Tuesday, September 22, 2009

Chapter 2-The Discipline of Meditation

"Christian meditation, very simply, is the ability to hear God's voice and obey his word. It is that simple."

I have taught my way through this book several times.  Invariably there is at least one person in every group who decides that it is entirely too mystical because Foster begins the segment on the Inward Disciplines with meditation.  I can't tell you how many people have yelled, screamed, and whined about the inappropriate content of this book based on some imagined connection to Buddhism or some other eastern religion.  Has the notion of Christian meditation become so lost that we see it as taboo?
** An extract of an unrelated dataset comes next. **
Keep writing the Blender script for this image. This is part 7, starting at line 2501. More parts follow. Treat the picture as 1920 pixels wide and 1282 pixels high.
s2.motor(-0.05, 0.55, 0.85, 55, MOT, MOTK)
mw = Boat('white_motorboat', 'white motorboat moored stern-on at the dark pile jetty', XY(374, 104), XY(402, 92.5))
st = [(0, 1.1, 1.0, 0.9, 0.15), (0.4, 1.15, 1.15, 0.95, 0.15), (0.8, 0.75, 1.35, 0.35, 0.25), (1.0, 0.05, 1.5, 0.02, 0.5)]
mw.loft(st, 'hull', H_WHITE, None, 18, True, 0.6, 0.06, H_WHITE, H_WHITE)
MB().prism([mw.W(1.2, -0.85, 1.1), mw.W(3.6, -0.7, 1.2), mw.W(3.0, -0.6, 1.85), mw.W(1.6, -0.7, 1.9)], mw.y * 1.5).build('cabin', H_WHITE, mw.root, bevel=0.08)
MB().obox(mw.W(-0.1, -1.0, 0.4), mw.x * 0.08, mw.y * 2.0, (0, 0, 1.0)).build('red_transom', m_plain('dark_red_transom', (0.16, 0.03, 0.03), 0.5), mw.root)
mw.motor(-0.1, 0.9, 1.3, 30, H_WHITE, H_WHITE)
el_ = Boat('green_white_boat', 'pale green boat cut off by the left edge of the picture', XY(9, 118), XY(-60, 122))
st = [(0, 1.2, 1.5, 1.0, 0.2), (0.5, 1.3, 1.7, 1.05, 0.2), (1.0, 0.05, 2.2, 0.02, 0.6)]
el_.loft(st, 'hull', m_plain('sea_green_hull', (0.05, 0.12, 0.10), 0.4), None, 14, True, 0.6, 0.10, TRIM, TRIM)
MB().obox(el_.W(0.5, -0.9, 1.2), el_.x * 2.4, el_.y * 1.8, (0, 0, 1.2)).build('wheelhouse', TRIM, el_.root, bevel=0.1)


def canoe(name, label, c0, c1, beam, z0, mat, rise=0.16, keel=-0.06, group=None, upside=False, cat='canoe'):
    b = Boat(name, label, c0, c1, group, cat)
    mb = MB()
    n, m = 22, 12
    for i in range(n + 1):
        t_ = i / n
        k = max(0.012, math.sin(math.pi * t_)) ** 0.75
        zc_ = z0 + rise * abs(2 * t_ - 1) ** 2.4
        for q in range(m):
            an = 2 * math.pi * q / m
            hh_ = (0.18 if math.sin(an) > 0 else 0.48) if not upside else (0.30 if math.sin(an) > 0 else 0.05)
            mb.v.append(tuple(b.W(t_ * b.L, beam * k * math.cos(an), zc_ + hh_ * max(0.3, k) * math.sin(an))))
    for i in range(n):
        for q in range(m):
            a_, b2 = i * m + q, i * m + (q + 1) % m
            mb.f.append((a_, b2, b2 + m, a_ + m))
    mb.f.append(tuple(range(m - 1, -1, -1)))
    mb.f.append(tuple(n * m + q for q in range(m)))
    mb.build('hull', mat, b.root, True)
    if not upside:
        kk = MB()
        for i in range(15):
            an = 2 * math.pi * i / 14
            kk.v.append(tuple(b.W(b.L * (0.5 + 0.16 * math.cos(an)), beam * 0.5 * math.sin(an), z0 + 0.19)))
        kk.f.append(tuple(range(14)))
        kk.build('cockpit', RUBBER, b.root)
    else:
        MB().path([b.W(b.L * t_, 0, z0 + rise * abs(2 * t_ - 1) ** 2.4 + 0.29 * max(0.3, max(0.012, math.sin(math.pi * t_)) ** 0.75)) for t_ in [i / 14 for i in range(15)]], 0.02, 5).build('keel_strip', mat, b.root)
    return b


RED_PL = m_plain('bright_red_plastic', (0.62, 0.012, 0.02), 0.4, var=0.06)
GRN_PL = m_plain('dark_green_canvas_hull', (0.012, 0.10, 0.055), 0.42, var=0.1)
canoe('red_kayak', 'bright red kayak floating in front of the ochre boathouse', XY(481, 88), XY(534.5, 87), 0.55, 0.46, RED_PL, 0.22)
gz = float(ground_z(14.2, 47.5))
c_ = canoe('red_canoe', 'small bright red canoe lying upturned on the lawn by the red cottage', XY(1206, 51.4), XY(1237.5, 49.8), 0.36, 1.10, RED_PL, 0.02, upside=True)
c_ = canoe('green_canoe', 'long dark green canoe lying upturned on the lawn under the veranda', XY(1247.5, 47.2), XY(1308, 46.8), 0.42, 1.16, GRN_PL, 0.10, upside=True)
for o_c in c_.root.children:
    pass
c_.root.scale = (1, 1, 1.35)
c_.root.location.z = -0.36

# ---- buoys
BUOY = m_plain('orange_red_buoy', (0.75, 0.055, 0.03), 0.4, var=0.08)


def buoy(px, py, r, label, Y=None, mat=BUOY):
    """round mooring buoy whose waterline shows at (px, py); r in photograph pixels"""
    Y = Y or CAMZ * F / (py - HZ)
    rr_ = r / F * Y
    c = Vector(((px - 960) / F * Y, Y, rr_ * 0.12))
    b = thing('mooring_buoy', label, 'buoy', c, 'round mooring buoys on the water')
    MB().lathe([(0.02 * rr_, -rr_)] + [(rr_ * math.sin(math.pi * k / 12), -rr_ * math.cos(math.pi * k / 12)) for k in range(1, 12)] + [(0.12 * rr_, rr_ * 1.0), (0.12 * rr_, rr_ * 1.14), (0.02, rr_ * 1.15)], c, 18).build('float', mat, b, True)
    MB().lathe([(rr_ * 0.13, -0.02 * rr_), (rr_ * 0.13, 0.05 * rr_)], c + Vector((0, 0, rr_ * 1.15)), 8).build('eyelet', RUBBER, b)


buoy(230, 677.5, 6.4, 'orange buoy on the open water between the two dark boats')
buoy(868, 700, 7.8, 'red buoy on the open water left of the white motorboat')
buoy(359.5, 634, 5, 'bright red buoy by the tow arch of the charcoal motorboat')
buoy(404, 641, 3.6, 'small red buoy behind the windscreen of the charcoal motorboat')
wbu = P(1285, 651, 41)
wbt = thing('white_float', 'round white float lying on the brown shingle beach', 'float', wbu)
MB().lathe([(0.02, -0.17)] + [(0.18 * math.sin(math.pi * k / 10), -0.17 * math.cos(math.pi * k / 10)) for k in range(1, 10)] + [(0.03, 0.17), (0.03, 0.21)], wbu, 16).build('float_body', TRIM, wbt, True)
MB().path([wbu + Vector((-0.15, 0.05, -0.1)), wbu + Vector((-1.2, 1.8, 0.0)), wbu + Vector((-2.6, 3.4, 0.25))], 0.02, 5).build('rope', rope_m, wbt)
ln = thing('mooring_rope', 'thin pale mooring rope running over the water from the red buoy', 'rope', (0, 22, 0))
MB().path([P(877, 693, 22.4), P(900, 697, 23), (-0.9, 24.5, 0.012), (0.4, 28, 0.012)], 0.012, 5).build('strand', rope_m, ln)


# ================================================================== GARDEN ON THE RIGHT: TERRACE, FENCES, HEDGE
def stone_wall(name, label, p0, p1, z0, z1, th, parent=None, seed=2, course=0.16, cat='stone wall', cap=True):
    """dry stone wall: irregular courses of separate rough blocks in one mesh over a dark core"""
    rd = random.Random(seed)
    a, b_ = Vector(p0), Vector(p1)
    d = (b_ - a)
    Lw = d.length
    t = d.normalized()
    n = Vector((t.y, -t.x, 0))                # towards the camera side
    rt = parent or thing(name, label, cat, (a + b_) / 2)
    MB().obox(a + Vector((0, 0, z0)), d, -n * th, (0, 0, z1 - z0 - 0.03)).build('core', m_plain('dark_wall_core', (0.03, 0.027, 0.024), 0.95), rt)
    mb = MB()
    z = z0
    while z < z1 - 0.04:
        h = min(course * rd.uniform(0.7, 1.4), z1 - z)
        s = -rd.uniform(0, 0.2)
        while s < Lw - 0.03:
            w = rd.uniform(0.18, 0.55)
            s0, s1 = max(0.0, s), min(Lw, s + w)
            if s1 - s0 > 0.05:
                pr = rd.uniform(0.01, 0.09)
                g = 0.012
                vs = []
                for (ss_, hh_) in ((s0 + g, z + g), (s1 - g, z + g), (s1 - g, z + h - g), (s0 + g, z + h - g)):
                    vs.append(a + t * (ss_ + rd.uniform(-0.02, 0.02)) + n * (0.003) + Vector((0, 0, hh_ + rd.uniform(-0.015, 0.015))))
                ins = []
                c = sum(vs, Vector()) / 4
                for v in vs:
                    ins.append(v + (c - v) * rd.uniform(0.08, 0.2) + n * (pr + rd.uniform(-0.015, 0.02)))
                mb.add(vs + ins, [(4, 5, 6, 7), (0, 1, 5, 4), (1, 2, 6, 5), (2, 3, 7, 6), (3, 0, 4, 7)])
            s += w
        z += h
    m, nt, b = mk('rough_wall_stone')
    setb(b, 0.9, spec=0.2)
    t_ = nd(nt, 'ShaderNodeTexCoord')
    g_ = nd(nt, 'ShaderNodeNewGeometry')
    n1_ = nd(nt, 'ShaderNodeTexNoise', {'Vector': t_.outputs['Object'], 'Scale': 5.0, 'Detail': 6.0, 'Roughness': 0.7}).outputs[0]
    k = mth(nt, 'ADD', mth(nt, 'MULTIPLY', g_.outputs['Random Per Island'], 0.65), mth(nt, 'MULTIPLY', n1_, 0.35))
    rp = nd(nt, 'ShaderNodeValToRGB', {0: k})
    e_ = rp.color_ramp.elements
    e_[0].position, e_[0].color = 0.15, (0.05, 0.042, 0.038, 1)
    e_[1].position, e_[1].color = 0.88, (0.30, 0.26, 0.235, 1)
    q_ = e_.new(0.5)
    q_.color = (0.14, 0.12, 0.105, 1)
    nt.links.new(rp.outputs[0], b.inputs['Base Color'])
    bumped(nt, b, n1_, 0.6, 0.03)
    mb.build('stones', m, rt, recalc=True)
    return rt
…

Hearing and obeying is the simple way that Foster describes Chrstian meditation.  "It is this continual focus upon obedience and faithfulness that most clearly distinguishes Christian meditation from its Eastern and secular counterparts."  Perhaps our modern notion of a workless, grace-only faith has left little room for a discipline that calls us to obedience and faithfulness.  Modern American ideas of faith often have a noetic quality that dissects faith from faithfulness.  With little attention paid to faithfulness, meditation certainly becomes a strange practice indeed. 

The inward disciplines cry out for a physical manifestation of our inward condition.  Meditation takes the information  in our heads and the movements of our hearts and brings them into alignment like the sprockets of a watch.  Head and heart running without synchronicity make for an unusable whole like that broken watch in my dresser.  Meditation attempts to bring head, heart and hands into a working union.  My head knows; my heart decides; and my hands work.  I work, neither to earn nor impress, but to simply reflect my inner truth. 

This weekend I will be setting aside some time to meditate.  I will let you know my schedule later so you can join me if you would like.  I will continue with "The Purpose of Meditation" tomorrow.  See you then.

1 comment:

  1. Buddha or not, the stillness of silent meditation has wonderful physical effects for me. You've encouraged me to do it more.